Notwithstanding the fact that our founding document says that “all men are created equal” and speaks of the inalienable rights of humankind, the United States has throughout its history partaken of massive exploitation of other peoples.

It is estimated that at the time of our birth, 18% of our population was black slaves. In our expansion westwards during the late 18th and 19th centuries, we decimated the original inhabitants of our continent, and often treated them with great cruelty. In 1846 we manufactured an excuse for war with our neighbor Mexico, in which we continued to expand our country westwards and southwards. In 1893 we began our overseas imperialism with the conquest of Hawaii. Our overseas expansion was greatly accelerated in 1898 with our participation in the Spanish-American War, which led to our conquest of Cuba, Puerto Rico, and the Philippines. With our arrival at world superpower status at the end of World War II, we began the Cold War, which led to and served as a rationalization for covert and/or direct military actions against myriad foreign nations over the next 46 years. With the September 11, 2001 attacks on our country, we declared a perpetual “War on Terror”, which served and continues to serve as an excuse to invade and occupy Iraq and Afghanistan, nations that posed no threat to us. We do not know when or if this perpetual war will ever end. We don’t know how many additional imperial conquests it will lead to.

Most Americans don’t think much about all this. Many of these actions are done in secrecy, and the American people don’t find out about them until many years later – or we never find out about them at all. Those that we do know about are spun into the most favorable light, to make them seem benign or even noble.

But these actions come at great costs: in the lives of our soldiers; in the ruined lives of the peoples of the victim countries; in trillions of dollars cost to our people and their future generations; in our international reputation; in anti-American hatred leading to terrorism; and, to our democracy itself. For how can a nation claim to believe in the inalienable rights of humankind specified in its founding document, while making a mockery of that belief in the way it treats other peoples? For that reason alone it is worth while to take a brief look at our long history of imperialist actions.


PART III – Consequences

In the Prologue I give a brief account of what I see as some of the worst and tragic consequences of the root causes that I discuss in Part I – to enable the reader to see where this book is heading. When elections of our public officials are for sale to the highest bidder… when our public officials are so addicted to the “campaign contributions” of their wealthiest constituents that they develop a symbiotic relationship with them… when our communications media are owned and controlled by an oligarchy of wealthy elites… when our citizenry lack the ability to differentiate propaganda from reality… when we allow machines provided by private corporations to count our votes using secret electronic software… then we should expect that the consequences will not be pretty or comfortable for the vast majority of our citizens.

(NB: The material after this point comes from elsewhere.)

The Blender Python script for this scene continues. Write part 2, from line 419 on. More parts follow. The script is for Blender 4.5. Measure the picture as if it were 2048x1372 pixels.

In Part III, I explore those consequences in much greater detail, in the hope that the reader will agree with me that these are very serious problems, and that they must be successfully addressed if our country is ever to fulfill the promise of its ideals, or even make progress in that direction. When enough Americans recognize our problems as problems, stripped of the gloss and spin put on them by our oligarchy, they will rise up and do something about them. Until then there will be no progress, and we are very likely to head in the direction of all the former empires of our planet, ending in chaos, widespread catastrophe, suffering, and ignominy.